La façon dont Des Grieux s’adresse à Manon, sa courtoisie, contraste avec les sollicitations sans doute plus directes des amants de Manon. Il y a une forme d’atténuation dans l’expression des sentiments. On peut en déduire qu’elle doit être surprise par ce procédé. Elle n’en a pas certainement l’habitude et en est particulièrement sensible. Ce point permet de nous interroger sur la réciprocité ou non du coup de foudre. Manon ne semble pas touchée comme Des Grieux. Pourtant, et la suite du roman le confirmera, malgré ses trahisons, elle n’aura de cesse de lui prouver sa fidélité. Certes, Manon n’est pas Des Grieux. Au moment où ils se rencontrent, ils sont même extrêmement différents. Autant elle est expérimentée, autant lui ne l’est pas. Bien qu’elle soit charmée par ce jeune homme qui la courtise, elle saura en profiter. Des Grieux, qui est à un croisement de sa vie, se laisse entraîner par Manon.

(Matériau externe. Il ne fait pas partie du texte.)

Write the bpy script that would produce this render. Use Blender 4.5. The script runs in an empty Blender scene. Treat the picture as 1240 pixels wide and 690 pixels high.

Tiberge ne pourra le retenir. C’est de ce côté que penche Des Grieux, vers le « penchant au plaisir » de Manon.

Enfin, Des Grieux revient à lui-même, comme il avait commencé au début de l’extrait à étudier, c’est-à-dire conscient des « malheurs » (la litote est à peine voilée) que lui ont causé son histoire. La conjonction de coordination « et » lie les malheurs de Manon à ceux du chevalier. Ils sont indissociables. Des Grieux est lié à Manon dans le malheur, un malheur qui paradoxalement rimerait avec bonheur.

Conclusion

Cet extrait met bien en scène un coup de foudre, celui davantage de Des Grieux, un coup de foudre revécu après coup. A partir de cet instant, le chevalier entraîné par Manon n’en finira plus de courir après sa Daphné.